A blight becomes a conversation piece
“This bag is going to last forever,” said Amelia Bunzey, of the six-year-old handbag she brings to the office where she works part-time. “It may not look good forever,” she added, but it will, in some form or another, outlive us all by an order of magnitude.
Although it looks like it’s wicker, on closer examination you can see that Bunzey’s cavernous handbag is in fact made of that ubiquitous scourge of throwaway society: thin film plastic bags. She collects clean, used bags, cuts them into strips, strings them together to make balls of yarn, and uses this material – called “plarn” – to crochet funky handbags and, recently, straps to hold yoga mats. She sells her creations on Etsy, a website for handmade goods.
“It’s neat to make a bag out of 100 bags, knowing that all those bags won’t be on the side of the road somewhere,” said Bunzey, 42.
Bunzey made her first bag to cheer up her daughter Madelyn, then 7, on a day she was home sick from school. Madelyn was looking out the window in the car on the way home from the grocery store, “and there were all these bags in trees around,” Bunzey recalled. “She got a little verklempt.”
Bunzey promised Madelyn they’d look up recycling projects when they got home. They went online, discovered plarn and got to gathering up the garbage bags and bread bags that were lying around the house. Bunzey already knew how to crochet, so she winged it. The result is the bag she’s still lugging around.

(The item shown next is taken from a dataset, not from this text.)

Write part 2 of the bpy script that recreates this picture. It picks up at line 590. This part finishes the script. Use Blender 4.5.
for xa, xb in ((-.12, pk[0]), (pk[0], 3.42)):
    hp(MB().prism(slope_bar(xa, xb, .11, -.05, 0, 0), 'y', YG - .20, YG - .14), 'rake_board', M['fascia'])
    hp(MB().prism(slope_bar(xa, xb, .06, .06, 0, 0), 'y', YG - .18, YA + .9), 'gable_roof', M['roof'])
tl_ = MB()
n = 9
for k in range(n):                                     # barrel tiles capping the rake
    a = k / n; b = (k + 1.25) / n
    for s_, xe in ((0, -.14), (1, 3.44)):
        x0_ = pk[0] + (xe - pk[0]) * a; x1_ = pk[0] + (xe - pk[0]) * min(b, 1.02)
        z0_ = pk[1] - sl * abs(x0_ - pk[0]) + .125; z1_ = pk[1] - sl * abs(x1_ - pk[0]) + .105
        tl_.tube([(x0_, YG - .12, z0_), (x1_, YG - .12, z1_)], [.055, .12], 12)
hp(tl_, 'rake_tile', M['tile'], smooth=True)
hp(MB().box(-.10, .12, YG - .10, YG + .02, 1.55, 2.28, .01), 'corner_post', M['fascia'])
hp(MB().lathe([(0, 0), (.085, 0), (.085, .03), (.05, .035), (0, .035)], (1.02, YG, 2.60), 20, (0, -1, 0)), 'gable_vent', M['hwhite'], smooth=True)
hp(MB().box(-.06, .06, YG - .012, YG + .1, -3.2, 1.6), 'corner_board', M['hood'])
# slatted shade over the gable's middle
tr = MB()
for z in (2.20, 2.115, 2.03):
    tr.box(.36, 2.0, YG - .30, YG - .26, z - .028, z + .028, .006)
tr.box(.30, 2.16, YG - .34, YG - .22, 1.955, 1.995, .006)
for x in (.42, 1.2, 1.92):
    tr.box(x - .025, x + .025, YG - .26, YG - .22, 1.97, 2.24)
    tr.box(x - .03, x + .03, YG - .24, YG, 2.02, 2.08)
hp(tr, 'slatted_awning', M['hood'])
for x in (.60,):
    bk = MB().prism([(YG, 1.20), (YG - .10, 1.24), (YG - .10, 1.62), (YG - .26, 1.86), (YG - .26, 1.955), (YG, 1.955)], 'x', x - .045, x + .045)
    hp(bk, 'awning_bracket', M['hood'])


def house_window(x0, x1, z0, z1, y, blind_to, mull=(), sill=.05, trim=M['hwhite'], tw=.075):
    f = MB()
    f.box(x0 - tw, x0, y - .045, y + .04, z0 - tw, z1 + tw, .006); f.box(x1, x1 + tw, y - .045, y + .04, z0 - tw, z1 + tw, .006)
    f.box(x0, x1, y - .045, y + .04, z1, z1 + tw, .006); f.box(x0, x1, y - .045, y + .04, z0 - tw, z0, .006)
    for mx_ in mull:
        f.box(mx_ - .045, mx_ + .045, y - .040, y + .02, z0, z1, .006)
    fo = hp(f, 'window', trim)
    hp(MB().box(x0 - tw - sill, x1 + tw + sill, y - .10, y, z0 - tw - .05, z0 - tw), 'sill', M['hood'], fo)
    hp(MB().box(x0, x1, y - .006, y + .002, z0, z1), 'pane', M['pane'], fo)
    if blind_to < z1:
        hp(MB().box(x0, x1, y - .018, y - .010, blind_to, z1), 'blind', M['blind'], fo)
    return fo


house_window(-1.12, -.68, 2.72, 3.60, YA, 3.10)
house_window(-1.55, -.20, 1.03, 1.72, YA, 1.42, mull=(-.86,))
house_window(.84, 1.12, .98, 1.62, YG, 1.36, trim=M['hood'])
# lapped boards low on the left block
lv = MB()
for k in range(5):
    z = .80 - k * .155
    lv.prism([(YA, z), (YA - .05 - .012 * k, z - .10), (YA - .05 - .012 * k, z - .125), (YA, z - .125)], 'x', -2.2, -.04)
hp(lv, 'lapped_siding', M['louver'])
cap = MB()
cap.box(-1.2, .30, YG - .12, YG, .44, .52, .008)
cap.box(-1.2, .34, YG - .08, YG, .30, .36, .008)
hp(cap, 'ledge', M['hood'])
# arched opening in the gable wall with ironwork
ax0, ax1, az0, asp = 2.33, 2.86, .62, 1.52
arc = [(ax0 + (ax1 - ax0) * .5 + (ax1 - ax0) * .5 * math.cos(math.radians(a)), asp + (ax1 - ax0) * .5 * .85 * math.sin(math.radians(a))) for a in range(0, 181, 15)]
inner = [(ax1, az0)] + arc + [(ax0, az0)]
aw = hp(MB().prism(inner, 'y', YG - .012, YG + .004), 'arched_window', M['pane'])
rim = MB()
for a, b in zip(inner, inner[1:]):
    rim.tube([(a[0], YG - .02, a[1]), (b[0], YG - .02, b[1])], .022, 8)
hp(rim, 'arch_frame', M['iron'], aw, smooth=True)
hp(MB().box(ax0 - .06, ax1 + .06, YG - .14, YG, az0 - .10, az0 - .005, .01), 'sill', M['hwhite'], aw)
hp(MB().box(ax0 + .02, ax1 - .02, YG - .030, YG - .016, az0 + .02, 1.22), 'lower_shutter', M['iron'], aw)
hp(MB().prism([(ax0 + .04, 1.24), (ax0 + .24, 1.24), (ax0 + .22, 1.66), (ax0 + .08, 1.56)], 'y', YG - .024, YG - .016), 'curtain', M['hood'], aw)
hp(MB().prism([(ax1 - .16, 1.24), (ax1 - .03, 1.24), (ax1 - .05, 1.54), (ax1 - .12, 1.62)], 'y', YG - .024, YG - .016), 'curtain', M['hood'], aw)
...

She started hitting up friends, her mom, neighbors at the bus stop, for plastic bags. Any bags that had held wet or smelly stuff, she put aside and used for cat litter.
“When I get a certain color – browns, blues, greens… very rarely you find green ones.” ShopRite’s yellow is “fun to stitch in there. It’s not earthy, but it’s fun.”
On family car trips upstate, Bunzey would have her two kids cut strips in the backseat while she crocheted in the passenger seat. (“Of course when they’re younger you can get them to do whatever. This is pre-iPad,” she said.) It turned into a little business.
When she got into yoga, the light bulb went off. She started making yoga mat straps, which took a few hours as opposed to a few weeks to make, and which she sells for $20. The yoga scene provided a simpatico clientele that appreciated the concept of up-cycling.
Friends tell Bunzey she should expand, hire someone to make more bags. “But then it’ll all be the same, and then a machine will be doing it. When I go to T.J. Maxx and they have recycled baskets out of newspaper, I’m like, are those really recycled newspaper? They all look the same.”